Kamayus: guardianes de la chacra
El pueblo Uru Chipaya mantiene vivas sus prácticas culturales, agrícolas y de gestión territorial, así como su arquitectura y artesanía. Entre ellas está la figura de los kamayus, autoridades tradicionales compuestas por cuatro personas por ayllu, designadas por la comunidad. Estas se encargan de cuidar la siembra desde la primera semilla hasta la cosecha.
En cada ayllu, los kamayus se encargan de vigilar los cultivos día y noche y de alertar en caso de plagas. También encienden fogatas cerca de las chacras para protegerlas durante las heladas y permanecen atentos a los cambios del clima, avisando cuando es necesario realizar acciones colectivas, como desviar el agua en tiempos de inundación.
Guillermo detalla que en el caso de las plagas, los kamayus realizan un trabajo manual en una parte de la chacra: “como atrapar los gusanos y despacharlos, sin maltratarlos, con mucho cuidado y cariño”, acompañado de ofrendas a la tierra.
Sin embargo, cree que esta práctica ya no es muy frecuente porque ahora algunas personas prefieren usar agroquímicos para matar a los insectos. Aunque doña Rosa opina que si bien siguen haciendo esa práctica lo hacen “sin fe y sin voluntad por eso no da efecto”.

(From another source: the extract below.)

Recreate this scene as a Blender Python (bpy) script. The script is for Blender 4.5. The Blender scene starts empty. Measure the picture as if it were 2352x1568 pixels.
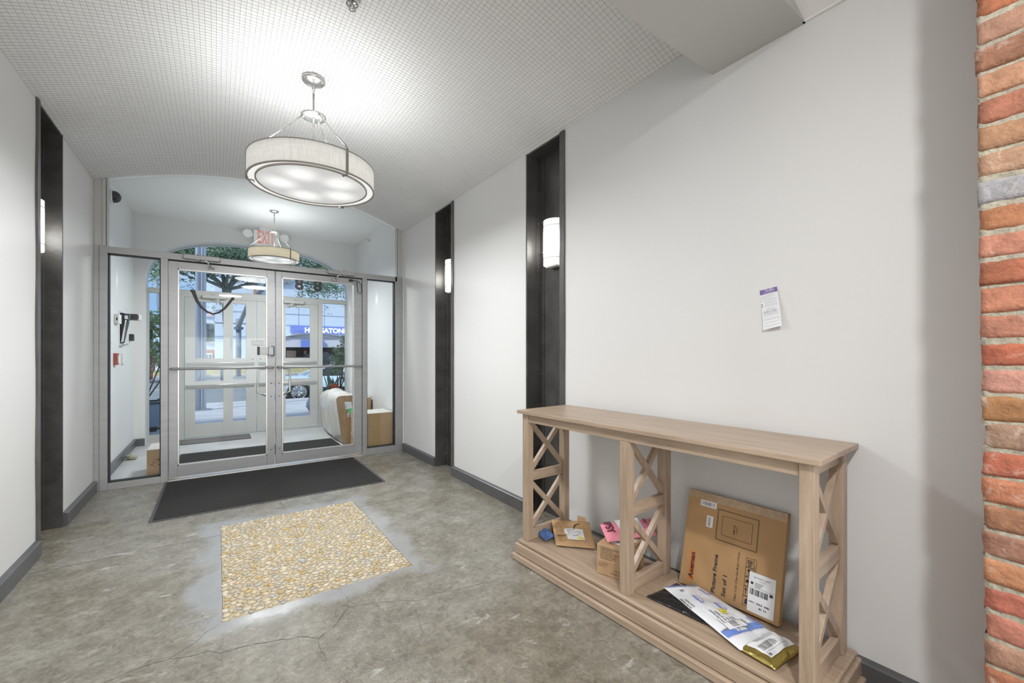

Pérdidas y la crisis climática
El administrador del GAIOC Uru Chipaya, Abrahán Felipe afirma que cada vez son menos las familias que siembran papa luk’i debido a los efectos de la crisis climática. Estima que alrededor de 20 familias aún mantienen este cultivo.
Las lluvias intensas, las granizadas, las heladas y las sequías prolongadas han alterado los ciclos de siembra y cosecha, reduciendo la producción y poniendo en riesgo la seguridad alimentaria de las familias. Aunque estos fenómenos son cada vez más anunciados y previstos por los sistemas de alerta, la capacidad de respuesta comunitaria sigue siendo limitada, lo que deja a los uru chipayas en una situación de alta vulnerabilidad frente al cambio climático.
Según datos de la GAIOC Uru Chipaya, en 2024 se perdió el 50% de las hectáreas destinadas a la producción de alimentos debido a la sequía, heladas e inundaciones. Además, se registró que por estos dos primeros fenómenos murió el 20% de las crías de ovejas.
A esto se suman las fuertes lluvias de inicios de este año, que provocaron el desborde del río Lauca y afectaron a unas 400 familias, dejándolas incomunicadas y con cultivos de quinua dañados.
Felipe explica que, en promedio, cada familia trabaja media hectárea con cultivos de papa, quinua y cañahua. En el caso de la papa, suelen sembrar alrededor de dos arrobas de semilla, con la expectativa de obtener entre dos y cuatro quintales en la cosecha. Sin embargo, siempre enfrentan el riesgo de que el rendimiento sea menor o incluso de perderlo todo a causa de la crisis climática.
El técnico de la GAIOC afirma que la quinua es el principal sostén económico y que también resulta vulnerable a los efectos del cambio climático: de un rendimiento normal de cuatro a 12 quintales, en años secos apenas llega a dos, lo que deja a las familias sin excedentes para el mercado.
Las pérdidas de cultivos a causa de la crisis climática es una preocupación para la GAIOC Uru Chipaya, pues considera que está en riesgo la seguridad alimentaria de la población. Así lo demuestra la muerte de un niño por desnutrición registrada este año, detalla Felipe.
En este contexto y pese a la crisis climática, las familias de la Nación Uru Chipaya continúan produciendo la papa luk’i, un cultivo nativo que resiste las condiciones más adversas y que les permite tener, al menos, chuño para su alimentación.
Esta investigación fue realizada en el marco del VI Fondo de apoyo periodístico “Crisis Climática 2025”, que impulsan la Plataforma Boliviana Frente al Cambio Climático (PBFCC) y Fundación Para el Periodismo (FPP).